Updated November 17, 2025 at 1:27 PM PST
A court in Bangladesh sentenced ousted Bangladeshi Prime Minister Sheikh Hasina to death for crimes against humanity on Monday, for her role in a crackdown on last year's student-led uprising which the United Nations says left up to 1,400 people dead.
The country's International Crimes Tribunal, a domestic war crimes court in the capital Dhaka, also sentenced Hasina's home minister, Asaduzzaman Khan, to death.
A three-member tribunal announced the ruling in a session that was broadcast live and lasted several hours.
Hasina and Khan fled to India in August last year and were sentenced in absentia. A third suspect, a former police chief, was sentenced to five years in prison after becoming a state witness against Hasina and pleading guilty to crimes against humanity.
The ICT was set up in 2009 to investigate and prosecute those accused of war crimes during Bangladesh's 1971 war of independence from Pakistan. At the time of its creation, it was accused by Human Rights Watch and other groups of not meeting international standards. On Monday, HRW's South Asia deputy director Meenakshi Ganguly posted on social media: "Bangladesh should ensure a credible justice system, abolish capital punishment."
Chief Prosecutor Mohammad Tajul Islam insists that Hasina — who was found guilty, among other charges, of ordering the use of lethal force by her security services — received a fair trial.

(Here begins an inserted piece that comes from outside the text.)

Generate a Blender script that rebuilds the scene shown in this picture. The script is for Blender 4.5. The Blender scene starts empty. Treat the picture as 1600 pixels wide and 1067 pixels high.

"Our tribunal was developed in line with the Nuremberg trials. It has met all international standards. No one can point to anywhere where those standards have not been met," he told NPR. "Their defense lawyer was given enough time to come up with the response. He could not take instruction from the accused as they are fugitives. If they had been present, they could have given their testimonies and provided further witnesses, and they would have been given further time as per the law."
Hasina, 78, denounced the verdict as biased and politically motivated. She released a statement through a public relations firm, saying: "The verdicts announced against me have been made by a rigged tribunal established and presided over by an unelected government with no democratic mandate. ... I wholly deny the accusations that have been made against me in the ICT. I mourn all of the deaths that occurred in July and August of last year, on both sides of the political divide. But neither I nor other political leaders ordered the killing of protestors. ... I was given no fair chance to defend myself in court, nor even to have lawyers of my own choice represent me in absentia."
Pent-up grievance about corruption in the government prompted the protesters — many of them young people — to revolt. The uprising started in July 2024, with demands to abolish government job allocations. It later morphed into a wider anti-government movement and ended with Hasina resigning her post after 15 years in power and fleeing in a helicopter.
Monday's verdict comes as the country continues to grapple with instability and violence, with tensions mounting in the days ahead of the ruling.
The interim government, led by Nobel Peace laureate Muhammad Yunus, stepped up security, with paramilitary border guards and police deployed in Dhaka and many other parts of the country, and soldiers surrounding the tribunal premises.
Experts believe the verdict will likely reignite the cycle of violence that has come to characterize Bangladeshi politics.
Naomi Hossain, a development studies professor at the University of London's School of Oriental and African Studies told NPR: "After the uprising, we might have had a process of justice and peace and reconciliation. We didn't have that. We've had the same as before. We call it accountability, but it's more like political revenge."
She added: "What really matters is, many people think that this is a kind of justice and that no other kind of justice was going to be achieved."
Yunus has banned the activities of Hasina's Awami League party ahead of elections set for February.
In a statement following the verdict, Bangladesh's Ministry of Home Affairs urged India to extradite both Hasina and Khan soon. India's Foreign Ministry in a statement acknowledged the tribunal's verdict but fell short of stating whether it would hand them over to Dhaka.
Hasina cannot appeal the verdict unless she returns to Bangladesh — a move that could further ignite the country's political turmoil.